▸ GIVEN TASK
Reproduce the data that follows in its entirety, character for character.

▸ SOURCE MATERIAL
• • • •

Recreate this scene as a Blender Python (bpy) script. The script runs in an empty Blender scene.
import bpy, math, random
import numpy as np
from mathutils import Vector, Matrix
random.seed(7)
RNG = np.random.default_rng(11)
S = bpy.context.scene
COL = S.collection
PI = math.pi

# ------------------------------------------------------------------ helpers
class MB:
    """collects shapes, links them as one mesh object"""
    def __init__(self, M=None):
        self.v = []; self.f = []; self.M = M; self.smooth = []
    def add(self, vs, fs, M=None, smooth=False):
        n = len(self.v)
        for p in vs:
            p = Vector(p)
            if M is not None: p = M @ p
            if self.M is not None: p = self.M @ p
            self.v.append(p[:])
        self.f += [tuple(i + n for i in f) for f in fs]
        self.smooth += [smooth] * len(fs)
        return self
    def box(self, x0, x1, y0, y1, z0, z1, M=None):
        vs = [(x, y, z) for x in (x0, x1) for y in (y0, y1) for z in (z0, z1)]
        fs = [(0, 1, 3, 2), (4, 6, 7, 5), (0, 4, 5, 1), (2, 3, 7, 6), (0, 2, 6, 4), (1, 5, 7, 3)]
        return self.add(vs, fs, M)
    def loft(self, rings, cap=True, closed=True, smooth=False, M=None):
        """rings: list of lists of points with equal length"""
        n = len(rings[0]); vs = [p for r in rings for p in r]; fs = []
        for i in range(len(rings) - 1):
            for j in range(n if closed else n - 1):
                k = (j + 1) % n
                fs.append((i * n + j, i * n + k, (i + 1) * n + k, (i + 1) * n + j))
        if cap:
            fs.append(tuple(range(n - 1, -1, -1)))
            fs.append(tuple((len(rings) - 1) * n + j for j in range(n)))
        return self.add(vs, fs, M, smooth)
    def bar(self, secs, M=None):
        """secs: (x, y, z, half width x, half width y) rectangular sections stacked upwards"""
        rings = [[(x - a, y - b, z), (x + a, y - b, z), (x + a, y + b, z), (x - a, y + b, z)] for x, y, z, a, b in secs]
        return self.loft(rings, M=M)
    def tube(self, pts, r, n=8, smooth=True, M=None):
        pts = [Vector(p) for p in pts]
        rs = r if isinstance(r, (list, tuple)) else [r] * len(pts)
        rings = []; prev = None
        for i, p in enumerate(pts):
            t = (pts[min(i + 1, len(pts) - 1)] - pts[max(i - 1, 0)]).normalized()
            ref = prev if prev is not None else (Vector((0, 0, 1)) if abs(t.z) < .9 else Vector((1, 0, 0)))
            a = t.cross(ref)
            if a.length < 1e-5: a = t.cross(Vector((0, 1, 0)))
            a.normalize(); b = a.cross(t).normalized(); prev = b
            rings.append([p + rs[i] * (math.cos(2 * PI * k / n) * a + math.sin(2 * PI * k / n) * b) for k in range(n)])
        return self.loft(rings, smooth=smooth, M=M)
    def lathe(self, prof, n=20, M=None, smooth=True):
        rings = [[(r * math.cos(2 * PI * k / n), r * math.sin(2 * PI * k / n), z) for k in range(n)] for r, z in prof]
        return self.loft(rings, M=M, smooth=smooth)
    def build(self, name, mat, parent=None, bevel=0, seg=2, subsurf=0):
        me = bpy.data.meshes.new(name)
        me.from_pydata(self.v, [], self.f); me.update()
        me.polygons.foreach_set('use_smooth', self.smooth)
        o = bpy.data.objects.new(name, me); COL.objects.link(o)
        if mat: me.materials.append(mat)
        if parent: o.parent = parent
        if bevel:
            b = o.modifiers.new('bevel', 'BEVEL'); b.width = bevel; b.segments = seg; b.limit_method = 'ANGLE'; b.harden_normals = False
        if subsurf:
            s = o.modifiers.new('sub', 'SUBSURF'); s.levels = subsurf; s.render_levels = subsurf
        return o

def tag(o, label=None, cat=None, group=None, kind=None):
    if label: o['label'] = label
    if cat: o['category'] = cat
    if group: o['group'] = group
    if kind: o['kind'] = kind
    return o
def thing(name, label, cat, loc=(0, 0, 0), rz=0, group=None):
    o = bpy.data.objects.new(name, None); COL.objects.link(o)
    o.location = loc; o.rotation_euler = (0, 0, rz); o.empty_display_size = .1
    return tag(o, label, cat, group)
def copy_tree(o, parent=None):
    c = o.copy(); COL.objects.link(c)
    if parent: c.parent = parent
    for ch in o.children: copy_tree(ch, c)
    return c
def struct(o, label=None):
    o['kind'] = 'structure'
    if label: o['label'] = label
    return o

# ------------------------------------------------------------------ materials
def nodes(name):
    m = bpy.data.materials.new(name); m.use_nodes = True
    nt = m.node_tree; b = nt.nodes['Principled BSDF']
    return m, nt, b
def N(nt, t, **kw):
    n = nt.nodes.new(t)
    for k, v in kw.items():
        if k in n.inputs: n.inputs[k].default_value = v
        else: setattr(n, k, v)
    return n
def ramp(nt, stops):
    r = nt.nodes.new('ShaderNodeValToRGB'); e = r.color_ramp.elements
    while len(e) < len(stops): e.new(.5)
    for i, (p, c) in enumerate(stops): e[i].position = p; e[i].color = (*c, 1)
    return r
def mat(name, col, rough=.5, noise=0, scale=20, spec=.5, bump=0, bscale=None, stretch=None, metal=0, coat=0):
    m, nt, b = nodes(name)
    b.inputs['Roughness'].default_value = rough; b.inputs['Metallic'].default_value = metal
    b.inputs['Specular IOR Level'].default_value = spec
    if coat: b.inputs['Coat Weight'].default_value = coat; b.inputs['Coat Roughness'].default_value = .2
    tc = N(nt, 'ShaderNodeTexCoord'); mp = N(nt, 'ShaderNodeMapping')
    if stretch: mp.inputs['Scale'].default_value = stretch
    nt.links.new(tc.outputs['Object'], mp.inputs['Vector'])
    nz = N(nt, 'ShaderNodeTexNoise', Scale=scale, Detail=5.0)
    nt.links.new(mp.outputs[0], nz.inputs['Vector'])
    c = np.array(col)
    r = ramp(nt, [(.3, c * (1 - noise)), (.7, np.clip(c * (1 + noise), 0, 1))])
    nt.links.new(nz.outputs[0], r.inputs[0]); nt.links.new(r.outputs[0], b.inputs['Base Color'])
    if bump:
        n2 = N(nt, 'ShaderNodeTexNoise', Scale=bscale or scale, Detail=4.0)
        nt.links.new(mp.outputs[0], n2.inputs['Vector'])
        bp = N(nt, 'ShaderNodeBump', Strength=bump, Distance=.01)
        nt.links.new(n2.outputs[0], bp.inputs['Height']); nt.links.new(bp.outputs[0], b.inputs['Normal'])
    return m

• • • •

▸ RESPONSE TO THE EXERCISE
Recreate this scene as a Blender Python (bpy) script. The script runs in an empty Blender scene.
import bpy, math, random
import numpy as np
from mathutils import Vector, Matrix
random.seed(7)
RNG = np.random.default_rng(11)
S = bpy.context.scene
COL = S.collection
PI = math.pi

# ------------------------------------------------------------------ helpers
class MB:
    """collects shapes, links them as one mesh object"""
    def __init__(self, M=None):
        self.v = []; self.f = []; self.M = M; self.smooth = []
    def add(self, vs, fs, M=None, smooth=False):
        n = len(self.v)
        for p in vs:
            p = Vector(p)
            if M is not None: p = M @ p
            if self.M is not None: p = self.M @ p
            self.v.append(p[:])
        self.f += [tuple(i + n for i in f) for f in fs]
        self.smooth += [smooth] * len(fs)
        return self
    def box(self, x0, x1, y0, y1, z0, z1, M=None):
        vs = [(x, y, z) for x in (x0, x1) for y in (y0, y1) for z in (z0, z1)]
        fs = [(0, 1, 3, 2), (4, 6, 7, 5), (0, 4, 5, 1), (2, 3, 7, 6), (0, 2, 6, 4), (1, 5, 7, 3)]
        return self.add(vs, fs, M)
    def loft(self, rings, cap=True, closed=True, smooth=False, M=None):
        """rings: list of lists of points with equal length"""
        n = len(rings[0]); vs = [p for r in rings for p in r]; fs = []
        for i in range(len(rings) - 1):
            for j in range(n if closed else n - 1):
                k = (j + 1) % n
                fs.append((i * n + j, i * n + k, (i + 1) * n + k, (i + 1) * n + j))
        if cap:
            fs.append(tuple(range(n - 1, -1, -1)))
            fs.append(tuple((len(rings) - 1) * n + j for j in range(n)))
        return self.add(vs, fs, M, smooth)
    def bar(self, secs, M=None):
        """secs: (x, y, z, half width x, half width y) rectangular sections stacked upwards"""
        rings = [[(x - a, y - b, z), (x + a, y - b, z), (x + a, y + b, z), (x - a, y + b, z)] for x, y, z, a, b in secs]
        return self.loft(rings, M=M)
    def tube(self, pts, r, n=8, smooth=True, M=None):
        pts = [Vector(p) for p in pts]
        rs = r if isinstance(r, (list, tuple)) else [r] * len(pts)
        rings = []; prev = None
        for i, p in enumerate(pts):
            t = (pts[min(i + 1, len(pts) - 1)] - pts[max(i - 1, 0)]).normalized()
            ref = prev if prev is not None else (Vector((0, 0, 1)) if abs(t.z) < .9 else Vector((1, 0, 0)))
            a = t.cross(ref)
            if a.length < 1e-5: a = t.cross(Vector((0, 1, 0)))
            a.normalize(); b = a.cross(t).normalized(); prev = b
            rings.append([p + rs[i] * (math.cos(2 * PI * k / n) * a + math.sin(2 * PI * k / n) * b) for k in range(n)])
        return self.loft(rings, smooth=smooth, M=M)
    def lathe(self, prof, n=20, M=None, smooth=True):
        rings = [[(r * math.cos(2 * PI * k / n), r * math.sin(2 * PI * k / n), z) for k in range(n)] for r, z in prof]
        return self.loft(rings, M=M, smooth=smooth)
    def build(self, name, mat, parent=None, bevel=0, seg=2, subsurf=0):
        me = bpy.data.meshes.new(name)
        me.from_pydata(self.v, [], self.f); me.update()
        me.polygons.foreach_set('use_smooth', self.smooth)
        o = bpy.data.objects.new(name, me); COL.objects.link(o)
        if mat: me.materials.append(mat)
        if parent: o.parent = parent
        if bevel:
            b = o.modifiers.new('bevel', 'BEVEL'); b.width = bevel; b.segments = seg; b.limit_method = 'ANGLE'; b.harden_normals = False
        if subsurf:
            s = o.modifiers.new('sub', 'SUBSURF'); s.levels = subsurf; s.render_levels = subsurf
        return o

def tag(o, label=None, cat=None, group=None, kind=None):
    if label: o['label'] = label
    if cat: o['category'] = cat
    if group: o['group'] = group
    if kind: o['kind'] = kind
    return o
def thing(name, label, cat, loc=(0, 0, 0), rz=0, group=None):
    o = bpy.data.objects.new(name, None); COL.objects.link(o)
    o.location = loc; o.rotation_euler = (0, 0, rz); o.empty_display_size = .1
    return tag(o, label, cat, group)
def copy_tree(o, parent=None):
    c = o.copy(); COL.objects.link(c)
    if parent: c.parent = parent
    for ch in o.children: copy_tree(ch, c)
    return c
def struct(o, label=None):
    o['kind'] = 'structure'
    if label: o['label'] = label
    return o

# ------------------------------------------------------------------ materials
def nodes(name):
    m = bpy.data.materials.new(name); m.use_nodes = True
    nt = m.node_tree; b = nt.nodes['Principled BSDF']
    return m, nt, b
def N(nt, t, **kw):
    n = nt.nodes.new(t)
    for k, v in kw.items():
        if k in n.inputs: n.inputs[k].default_value = v
        else: setattr(n, k, v)
    return n
def ramp(nt, stops):
    r = nt.nodes.new('ShaderNodeValToRGB'); e = r.color_ramp.elements
    while len(e) < len(stops): e.new(.5)
    for i, (p, c) in enumerate(stops): e[i].position = p; e[i].color = (*c, 1)
    return r
def mat(name, col, rough=.5, noise=0, scale=20, spec=.5, bump=0, bscale=None, stretch=None, metal=0, coat=0):
    m, nt, b = nodes(name)
    b.inputs['Roughness'].default_value = rough; b.inputs['Metallic'].default_value = metal
    b.inputs['Specular IOR Level'].default_value = spec
    if coat: b.inputs['Coat Weight'].default_value = coat; b.inputs['Coat Roughness'].default_value = .2
    tc = N(nt, 'ShaderNodeTexCoord'); mp = N(nt, 'ShaderNodeMapping')
    if stretch: mp.inputs['Scale'].default_value = stretch
    nt.links.new(tc.outputs['Object'], mp.inputs['Vector'])
    nz = N(nt, 'ShaderNodeTexNoise', Scale=scale, Detail=5.0)
    nt.links.new(mp.outputs[0], nz.inputs['Vector'])
    c = np.array(col)
    r = ramp(nt, [(.3, c * (1 - noise)), (.7, np.clip(c * (1 + noise), 0, 1))])
    nt.links.new(nz.outputs[0], r.inputs[0]); nt.links.new(r.outputs[0], b.inputs['Base Color'])
    if bump:
        n2 = N(nt, 'ShaderNodeTexNoise', Scale=bscale or scale, Detail=4.0)
        nt.links.new(mp.outputs[0], n2.inputs['Vector'])
        bp = N(nt, 'ShaderNodeBump', Strength=bump, Distance=.01)
        nt.links.new(n2.outputs[0], bp.inputs['Height']); nt.links.new(bp.outputs[0], b.inputs['Normal'])
    return m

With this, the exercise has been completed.